К концу 1778 года Уатт считал, что главнейшие трудности по внедрению паровой машины в Корнуэлсе уже преодолены. «Во всем графстве, — писал он, — установилось полное доверие к машине». Но пока эти успехи дали лишь очень мало дохода. Деньги должны были притти позже, но вместе с ними открылась и обратная сторона медали, и успехи таили в себе зерно крупнейших неприятностей для Болтона и для Уатта.
К 1783 году во всем Корнуэлсе осталась только одна ньюкомэновская машина, остальные были все заменены уаттовскими. За это время Болтон и Уатт поставили тут двадцать одну машину. Они считали, что рынок Корнуэлса уже исчерпан, но их расчеты оказались неправильными. В ближайшие годы они поставили еще несколько десятков машин.
Завоевание Корнуэлса стоило Уатту не только огромной затраты энергии, труда, но и физических лишений. Чего только стоили одни проливные дожди Корнуэлса, буквально изводившие Уатта. Но Корнуэлс не являлся единственной областью его работы. В центральной Англии был за это время установлен не один десяток уаттовских машин на каналах, водокачках, шахтах; на последних, впрочем, в меньшем количестве, так как тут при дешевизне угля меньше всего сказывалось преимущество уаттовской машины.

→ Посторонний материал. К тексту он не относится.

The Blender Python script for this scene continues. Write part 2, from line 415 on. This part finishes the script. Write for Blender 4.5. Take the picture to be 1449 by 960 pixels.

Уатт был завален работой. Он то неделями сидел, не разгибая спины, над своими чертежами, то ехал на установку машины, — нигде нельзя было обойтись без его помощи и наблюдения. Он был один и всюду должен был поспевать. «Мне кажется, — писал он Болтону, — я должен быть разрезан на части, чтобы по одной послать каждому из колен Израилевых». Его письма пестрят просьбами, странными на первый взгляд — не брать больше заказов. «Это в самом деле невозможно, — писал он, — я совершенно подавлен. Та тщательность и внимание, которых требует наша работа, заставляют меня в настоящее время бояться новых заказов и испытывать от них такой же сильный ужас, как другие люди испытывают радость».